# EXERCISE AIM
Please give the data below again in full, exactly as it stands.

# AVAILABLE DATA
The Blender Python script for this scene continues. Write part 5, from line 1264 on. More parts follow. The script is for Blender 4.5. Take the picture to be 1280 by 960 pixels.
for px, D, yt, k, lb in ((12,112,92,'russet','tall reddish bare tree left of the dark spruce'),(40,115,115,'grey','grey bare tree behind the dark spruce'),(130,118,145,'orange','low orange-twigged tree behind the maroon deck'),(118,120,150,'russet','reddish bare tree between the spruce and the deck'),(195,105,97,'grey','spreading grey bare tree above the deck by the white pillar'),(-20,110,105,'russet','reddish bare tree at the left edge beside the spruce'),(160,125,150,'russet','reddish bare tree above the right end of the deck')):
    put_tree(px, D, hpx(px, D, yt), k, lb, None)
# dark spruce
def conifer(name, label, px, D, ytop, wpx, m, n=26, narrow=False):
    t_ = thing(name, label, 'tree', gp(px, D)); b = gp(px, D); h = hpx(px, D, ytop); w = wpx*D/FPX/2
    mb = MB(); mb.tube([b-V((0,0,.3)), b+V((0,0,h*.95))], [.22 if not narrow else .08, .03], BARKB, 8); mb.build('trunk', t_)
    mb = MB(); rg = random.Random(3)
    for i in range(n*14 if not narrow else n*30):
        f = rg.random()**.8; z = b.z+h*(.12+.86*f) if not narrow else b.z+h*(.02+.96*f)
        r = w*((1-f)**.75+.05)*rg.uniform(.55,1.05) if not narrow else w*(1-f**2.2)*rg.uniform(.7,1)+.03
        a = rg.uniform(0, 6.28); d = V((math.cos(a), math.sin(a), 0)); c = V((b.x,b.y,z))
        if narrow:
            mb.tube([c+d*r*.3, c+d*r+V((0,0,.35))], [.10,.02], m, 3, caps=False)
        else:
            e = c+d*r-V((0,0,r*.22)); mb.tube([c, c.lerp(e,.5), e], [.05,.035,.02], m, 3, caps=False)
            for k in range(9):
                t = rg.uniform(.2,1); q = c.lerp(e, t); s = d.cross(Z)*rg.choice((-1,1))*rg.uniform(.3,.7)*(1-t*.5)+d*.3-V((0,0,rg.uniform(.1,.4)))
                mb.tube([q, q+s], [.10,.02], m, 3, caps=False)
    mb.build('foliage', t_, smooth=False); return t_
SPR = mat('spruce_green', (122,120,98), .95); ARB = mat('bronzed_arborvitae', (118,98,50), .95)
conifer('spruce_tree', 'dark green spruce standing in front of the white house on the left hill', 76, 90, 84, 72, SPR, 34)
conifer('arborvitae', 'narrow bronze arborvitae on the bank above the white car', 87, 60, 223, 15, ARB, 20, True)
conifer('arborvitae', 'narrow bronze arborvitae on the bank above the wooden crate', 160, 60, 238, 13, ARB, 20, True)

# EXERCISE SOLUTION
The Blender Python script for this scene continues. Write part 5, from line 1264 on. More parts follow. The script is for Blender 4.5. Take the picture to be 1280 by 960 pixels.
for px, D, yt, k, lb in ((12,112,92,'russet','tall reddish bare tree left of the dark spruce'),(40,115,115,'grey','grey bare tree behind the dark spruce'),(130,118,145,'orange','low orange-twigged tree behind the maroon deck'),(118,120,150,'russet','reddish bare tree between the spruce and the deck'),(195,105,97,'grey','spreading grey bare tree above the deck by the white pillar'),(-20,110,105,'russet','reddish bare tree at the left edge beside the spruce'),(160,125,150,'russet','reddish bare tree above the right end of the deck')):
    put_tree(px, D, hpx(px, D, yt), k, lb, None)
# dark spruce
def conifer(name, label, px, D, ytop, wpx, m, n=26, narrow=False):
    t_ = thing(name, label, 'tree', gp(px, D)); b = gp(px, D); h = hpx(px, D, ytop); w = wpx*D/FPX/2
    mb = MB(); mb.tube([b-V((0,0,.3)), b+V((0,0,h*.95))], [.22 if not narrow else .08, .03], BARKB, 8); mb.build('trunk', t_)
    mb = MB(); rg = random.Random(3)
    for i in range(n*14 if not narrow else n*30):
        f = rg.random()**.8; z = b.z+h*(.12+.86*f) if not narrow else b.z+h*(.02+.96*f)
        r = w*((1-f)**.75+.05)*rg.uniform(.55,1.05) if not narrow else w*(1-f**2.2)*rg.uniform(.7,1)+.03
        a = rg.uniform(0, 6.28); d = V((math.cos(a), math.sin(a), 0)); c = V((b.x,b.y,z))
        if narrow:
            mb.tube([c+d*r*.3, c+d*r+V((0,0,.35))], [.10,.02], m, 3, caps=False)
        else:
            e = c+d*r-V((0,0,r*.22)); mb.tube([c, c.lerp(e,.5), e], [.05,.035,.02], m, 3, caps=False)
            for k in range(9):
                t = rg.uniform(.2,1); q = c.lerp(e, t); s = d.cross(Z)*rg.choice((-1,1))*rg.uniform(.3,.7)*(1-t*.5)+d*.3-V((0,0,rg.uniform(.1,.4)))
                mb.tube([q, q+s], [.10,.02], m, 3, caps=False)
    mb.build('foliage', t_, smooth=False); return t_
SPR = mat('spruce_green', (122,120,98), .95); ARB = mat('bronzed_arborvitae', (118,98,50), .95)
conifer('spruce_tree', 'dark green spruce standing in front of the white house on the left hill', 76, 90, 84, 72, SPR, 34)
conifer('arborvitae', 'narrow bronze arborvitae on the bank above the white car', 87, 60, 223, 15, ARB, 20, True)
conifer('arborvitae', 'narrow bronze arborvitae on the bank above the wooden crate', 160, 60, 238, 13, ARB, 20, True)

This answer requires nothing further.